The comparison children had access to the entire library collection, and did 20 minutes per day of SSR. They had the "regular third grade curriculum, book talks, and read-aloud sessions in the media center" (p. 36). Facemore does not mention whether the AR group also had the regular curriculum.
Comparison subjects gained about three months on the STAR reading comprehension test. AR students gained more, about five months over the three month interval. The difference was statistically significant (t = 2.145, df = 14, comparing differences between gain scores). This is by far the most impressive result in favor of AR in the research literature.
Note, however, that the number of students in the study was small. With small samples, behavior of a few subjects can influence scores a great deal. The AR group, for example, contained one child who gained 2.3 years in nine weeks! If we remove this "outlier" the AR mean gain drops to about four months The comparison group had one child who got much worse, dropping more than one year (1.1) in nine weeks. If we remove this outlier, the comparison mean increases to three and a half months. Some researchers would discard these subjects because they fall so far away from the group mean. (Facemore, in fact, discarded two students in the AR class who could not pass any of the AR tests and "had chosen not to participate in any way in the AR program" (p. 32).) A more prudent policy, in my opinion, is to include analyses with and without outliers. Excluding the outliers results in practically no difference between the groups.

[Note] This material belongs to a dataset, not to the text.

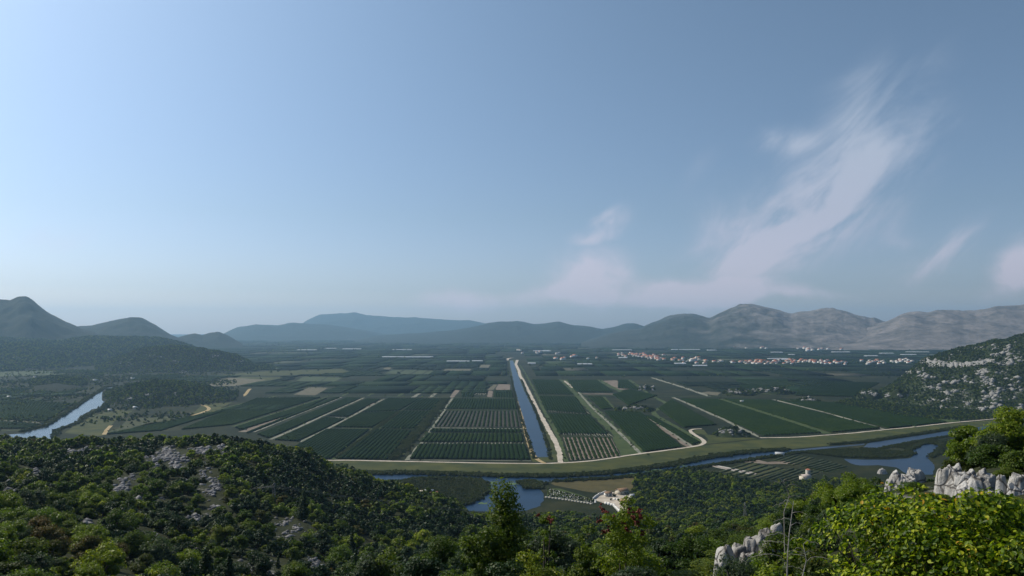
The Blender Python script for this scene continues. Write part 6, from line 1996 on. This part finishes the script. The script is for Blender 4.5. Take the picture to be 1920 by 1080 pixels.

Finally, it is likely that the AR students read more than the comparison subjects. They had "at least" 20 minutes per day of SSR, while comparisons had exactly 20 minutes. While comparions had "access" to the library, AR students had a regularly scheduled 80 minutes per week.
This study is an important step in the right direction, in my opinion. There is a comparison group, and an attempt is made to note the amount of reading done. More precise data on the amount of actual access to books and reading time would be helpful, as would a larger sample size.
Table 11: Comparisons of AR with Control Group that did Recreational Reading
|
What can we conclude? In agreement with McQuillan (1997), I conclude that the research provides inconsistent evidence in support of incentive-based reading management programs. In a review of 14 reports in which standardized tests were used to determine the effectiveness of incentive-based systems (table 7), in all cases except one (Idaho study), gains were not present or small, limited to a subgroup of students, inconsistent with other data on the same students, or only a subgroup of scores were reported. Of three studies in which AR is compared to traditionally taught comparison groups (table 8), a clear advantage for experimental students was found in only one study (Peak and Dewalt, 1994).
Even if the results of all of these studies had favored students in incentive-programs, we would not be able to determine why the program worked. To do this requires comparison with a group that also engaged in recreational reading and had plenty of access to books, but did not have tests and rewards. Three studies were found that claimed to compare AR with such comparison groups. In two cases, the AR students actually had more exposure to comprehensible text. Also, in these studies, the comparisons were not in a purely recreational reading program; in one case they wrote book reports, in another they also had incentives. AR did very well in a third study, but the sample size was small, the duration short, there were two serious outliers in the sample, and it is likely that AR students did more reading.